BootsnAll Travel Network



Wait– It’s Been How Many Days Since I Last Posted?

I don’t even know where to begin. I’ve pretty much traveled the whole of Egypt at this point, and now I’m cursing myself for my procrastination and trying to figure out how to put together a nice, succinct posting in the next hour. Let’s see how it goes…
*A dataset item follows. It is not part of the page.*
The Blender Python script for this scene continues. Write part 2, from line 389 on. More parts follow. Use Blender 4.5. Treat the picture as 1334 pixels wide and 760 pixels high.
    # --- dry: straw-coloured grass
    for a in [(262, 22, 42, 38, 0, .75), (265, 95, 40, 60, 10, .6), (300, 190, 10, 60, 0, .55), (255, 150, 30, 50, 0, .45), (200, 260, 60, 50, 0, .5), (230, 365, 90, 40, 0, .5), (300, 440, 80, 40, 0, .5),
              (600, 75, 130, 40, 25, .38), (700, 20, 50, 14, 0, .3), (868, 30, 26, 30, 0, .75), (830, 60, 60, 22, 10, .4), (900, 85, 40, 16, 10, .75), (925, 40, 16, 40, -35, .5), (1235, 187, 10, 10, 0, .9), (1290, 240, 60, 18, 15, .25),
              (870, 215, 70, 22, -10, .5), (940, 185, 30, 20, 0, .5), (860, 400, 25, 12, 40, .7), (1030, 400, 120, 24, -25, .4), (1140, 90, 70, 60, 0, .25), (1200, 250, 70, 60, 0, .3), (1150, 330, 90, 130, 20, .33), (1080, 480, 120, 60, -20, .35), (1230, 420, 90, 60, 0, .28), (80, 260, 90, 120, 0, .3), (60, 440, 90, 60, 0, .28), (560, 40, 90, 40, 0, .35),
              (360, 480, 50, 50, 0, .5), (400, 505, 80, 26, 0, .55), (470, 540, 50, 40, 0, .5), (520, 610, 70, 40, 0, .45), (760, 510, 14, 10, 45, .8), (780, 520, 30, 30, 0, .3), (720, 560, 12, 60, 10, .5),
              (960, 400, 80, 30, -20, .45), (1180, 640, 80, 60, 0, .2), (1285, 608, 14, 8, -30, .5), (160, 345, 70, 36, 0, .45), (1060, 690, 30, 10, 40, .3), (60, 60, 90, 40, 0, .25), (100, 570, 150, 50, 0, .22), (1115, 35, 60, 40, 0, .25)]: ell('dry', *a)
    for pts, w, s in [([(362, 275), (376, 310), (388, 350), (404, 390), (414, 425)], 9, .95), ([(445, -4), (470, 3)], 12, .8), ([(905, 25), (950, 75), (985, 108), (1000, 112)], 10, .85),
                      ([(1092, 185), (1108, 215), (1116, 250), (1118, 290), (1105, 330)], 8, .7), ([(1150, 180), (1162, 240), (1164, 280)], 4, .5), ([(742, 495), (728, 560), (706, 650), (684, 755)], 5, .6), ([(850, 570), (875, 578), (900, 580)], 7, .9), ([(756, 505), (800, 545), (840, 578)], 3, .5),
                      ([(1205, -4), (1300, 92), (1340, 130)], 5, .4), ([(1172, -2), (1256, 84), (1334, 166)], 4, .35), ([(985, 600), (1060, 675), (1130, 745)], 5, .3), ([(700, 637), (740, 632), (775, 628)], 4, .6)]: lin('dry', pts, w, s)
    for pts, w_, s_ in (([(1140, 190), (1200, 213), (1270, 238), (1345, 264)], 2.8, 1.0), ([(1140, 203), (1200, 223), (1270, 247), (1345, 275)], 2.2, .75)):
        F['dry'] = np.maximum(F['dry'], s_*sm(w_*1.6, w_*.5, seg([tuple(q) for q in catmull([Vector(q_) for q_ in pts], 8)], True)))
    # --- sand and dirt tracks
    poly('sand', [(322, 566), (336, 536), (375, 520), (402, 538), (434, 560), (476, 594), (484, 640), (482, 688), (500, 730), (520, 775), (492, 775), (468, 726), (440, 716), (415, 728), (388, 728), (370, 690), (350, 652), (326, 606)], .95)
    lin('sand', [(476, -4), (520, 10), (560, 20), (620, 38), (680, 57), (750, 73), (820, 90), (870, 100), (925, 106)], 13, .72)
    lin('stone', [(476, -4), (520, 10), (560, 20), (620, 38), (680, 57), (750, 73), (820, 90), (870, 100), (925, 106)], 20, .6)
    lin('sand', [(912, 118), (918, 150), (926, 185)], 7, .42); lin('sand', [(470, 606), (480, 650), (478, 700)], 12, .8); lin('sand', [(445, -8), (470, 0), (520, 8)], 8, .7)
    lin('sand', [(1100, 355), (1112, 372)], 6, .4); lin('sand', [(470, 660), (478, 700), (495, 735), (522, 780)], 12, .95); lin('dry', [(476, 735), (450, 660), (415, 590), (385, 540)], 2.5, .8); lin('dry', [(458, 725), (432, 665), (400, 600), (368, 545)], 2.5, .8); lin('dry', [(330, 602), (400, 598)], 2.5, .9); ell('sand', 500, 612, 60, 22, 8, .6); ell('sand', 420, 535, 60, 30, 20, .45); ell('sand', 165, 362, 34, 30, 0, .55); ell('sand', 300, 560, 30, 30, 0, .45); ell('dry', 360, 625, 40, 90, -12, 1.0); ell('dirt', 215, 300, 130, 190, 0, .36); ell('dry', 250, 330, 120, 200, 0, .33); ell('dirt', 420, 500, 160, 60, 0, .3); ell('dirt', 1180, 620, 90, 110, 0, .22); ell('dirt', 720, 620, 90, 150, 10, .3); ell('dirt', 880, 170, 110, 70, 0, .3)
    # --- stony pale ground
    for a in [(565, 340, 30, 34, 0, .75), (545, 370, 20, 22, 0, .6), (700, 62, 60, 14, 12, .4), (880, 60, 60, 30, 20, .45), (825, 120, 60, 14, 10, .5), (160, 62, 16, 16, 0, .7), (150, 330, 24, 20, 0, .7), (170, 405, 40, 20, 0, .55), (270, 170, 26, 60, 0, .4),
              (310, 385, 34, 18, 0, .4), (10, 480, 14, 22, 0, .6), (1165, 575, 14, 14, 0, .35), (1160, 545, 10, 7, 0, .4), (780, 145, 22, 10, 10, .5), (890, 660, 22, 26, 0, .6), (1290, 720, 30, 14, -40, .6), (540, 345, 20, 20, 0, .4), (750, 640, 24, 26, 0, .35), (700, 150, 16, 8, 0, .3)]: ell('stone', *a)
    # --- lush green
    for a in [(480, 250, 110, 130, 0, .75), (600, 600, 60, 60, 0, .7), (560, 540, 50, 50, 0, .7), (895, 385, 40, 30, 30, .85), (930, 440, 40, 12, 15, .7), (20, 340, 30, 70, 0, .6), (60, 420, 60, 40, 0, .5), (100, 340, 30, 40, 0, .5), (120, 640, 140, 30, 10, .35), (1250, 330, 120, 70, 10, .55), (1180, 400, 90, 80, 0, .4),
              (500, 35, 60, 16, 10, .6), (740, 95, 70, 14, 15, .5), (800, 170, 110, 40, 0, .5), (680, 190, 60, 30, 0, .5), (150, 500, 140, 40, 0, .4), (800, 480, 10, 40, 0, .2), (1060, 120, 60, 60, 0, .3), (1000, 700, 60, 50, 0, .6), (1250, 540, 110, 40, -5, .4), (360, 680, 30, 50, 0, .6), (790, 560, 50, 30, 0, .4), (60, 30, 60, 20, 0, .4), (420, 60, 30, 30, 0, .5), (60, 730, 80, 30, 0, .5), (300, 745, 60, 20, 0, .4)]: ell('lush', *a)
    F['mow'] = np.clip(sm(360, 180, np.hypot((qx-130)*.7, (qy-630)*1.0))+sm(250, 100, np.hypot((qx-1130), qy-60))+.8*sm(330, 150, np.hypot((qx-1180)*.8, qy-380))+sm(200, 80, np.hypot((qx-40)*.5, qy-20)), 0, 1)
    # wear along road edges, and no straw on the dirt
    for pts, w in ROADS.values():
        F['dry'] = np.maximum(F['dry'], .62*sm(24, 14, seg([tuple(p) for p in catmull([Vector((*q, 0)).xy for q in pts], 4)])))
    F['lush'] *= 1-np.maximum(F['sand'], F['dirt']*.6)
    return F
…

At the time of my last real post (not the short entry about the carcass), I was in the village of St. Katherine’s in the Sinai. There, Matteo and I visited the village’s monastery–which is one of Christianity’s oldest–at the base of Mt. Sinai. The monastery was a pleasant place, with neat gardens tended by resident monks; a chapel filled with early Christian paintings and dozens of simple hanging brass lanterns (which reminded me of the similar interior of a synagogue I visited in Kerala, India), and a corner dedicated to the (unseen) remnants of the Burning Bush; and a museum housing beautifully illustrated texts and gifts from world leaders dating back to the 5th century. I also had an interesting conversation with one of the monks, an older Greek man who had lived at St. Katherine’s for several years, about daily life at the monastery.

At 2AM the following morning, Matteo and I (grumpily) got up from our warm and comfortable sleeping mattresses at a Bedouin camp in the village and headed back to the monastery to tackle Mt. Sinai before sunrise. The trail up the mountain is wide and has a gentle incline (and there are dozens of Bedouin men offering camel rides to the top), so we found ourselves walking with men and women of all ages from around the world along the way. After months of breathing the dust and pollution of Cairo, I was thrilled with the crisp, clean air on the mountain and was dazzled by the amazing stretch of stars across the sky.

At the top, we sat at the edge of the mountain, huddled against strangers to ward off the chill, and waited for the sun to rise, while others crowded into wooden shacks owned by enterprising villagers whose cardboard signs offered exorbitantly priced “Starbucks” coffee and shai. At the first sight of the orange disk, frozen bodies began to cheer and a Korean church group burst into hymns. Finally, we were rewarded for our efforts by a gorgeous landscape of barren, white ragged mountains touched by red, pink, and orange rays, stretching as far as our eyes could see.

Upon returning to the village, we learned that the bus we planned to take to Dahab, our next destination, was indefinitely out of service (really– we’re beyond the simple scam phase), so we hired a taxi for the 3-hour journey. Our Bedouin driver was a nice man, and his reply of “Dahab, inshallah (God willing),” to each police checkpoint inquiry on our destination never ceased to crack me up. (Life, Egyptians wisely note, is never totally under our control, is it?)

Despite all its raves along the tourist trail, Dahab was a disappointment. A small resort town on the edge of the Red Sea catering primarily to budget and independent travelers, it reminded Matteo and I of a sort of Egyptian Las Vegas. (And that’s not a compliment.) The long promenade was lined with kitschy souvenir shops selling the usual lewd T-shirts (think camels in a variety of sex positions) and other overpriced and aesthetically-offensive tourist crap, and the water was bordered by restaurants that looked great with their trendy Bedouin-style cushions and low tables but, as we soon discovered, served terrible food. Apart from the shop owners, there wasn’t an Egyptian in sight; instead, there were lots of Europeans and Russians whose scantily-clad bodies seemed completely scandalous.

But we weren’t in Dahab for the town– we were there to dive at some of the amazing sites off the coast. And, for a day, we did just that. Unfortunately for me, however, I had problems equalizing the air in my ear canals during the beginning of the first of my two scheduled dives. (At one horrible point, it felt like my head was in a vice, but then I heard that reassuring “pop!” of air from my ears and felt fine enough to continue the rest of the dive.) After emerging from the water, it felt like my ears were full of cotton and I decided to sit out the second dive and jealously watched Matteo go back in. The next day, one of my ears was feeling a little sore, so I went to the doctor and discovered that I had injured my middle ear canal and would need four days to heal. And that, sadly, was the end of diving for me. (For now.)

(A side note: during this time, I was also practically crippled from the St. Katherine’s climb. My calves were sore for an entire week– so much so that I climbed stairs with the same posture and care that very old women have when they board a bus. It just wasn’t my week for physical fitness.)

From Dahab, we took a bus to Sharm el-Sheik (another resort town about an hour and a half away) and, after finding it to be more of a tacky strip mall than Dahab, hurried on to the ferry for Hurgada, a town on the western coast of the Red Sea which I will henceforth remember as the place where people load skinned carcasses into unlined trunks. From there, it was a bus to our real destination, Upper Egypt and the temples of Luxor.

Our arrival in Upper Egypt seems like a good place to stop for now. Stories about Luxor, Aswan, Abu Simbel, and my current destination of Alexandria are coming soon.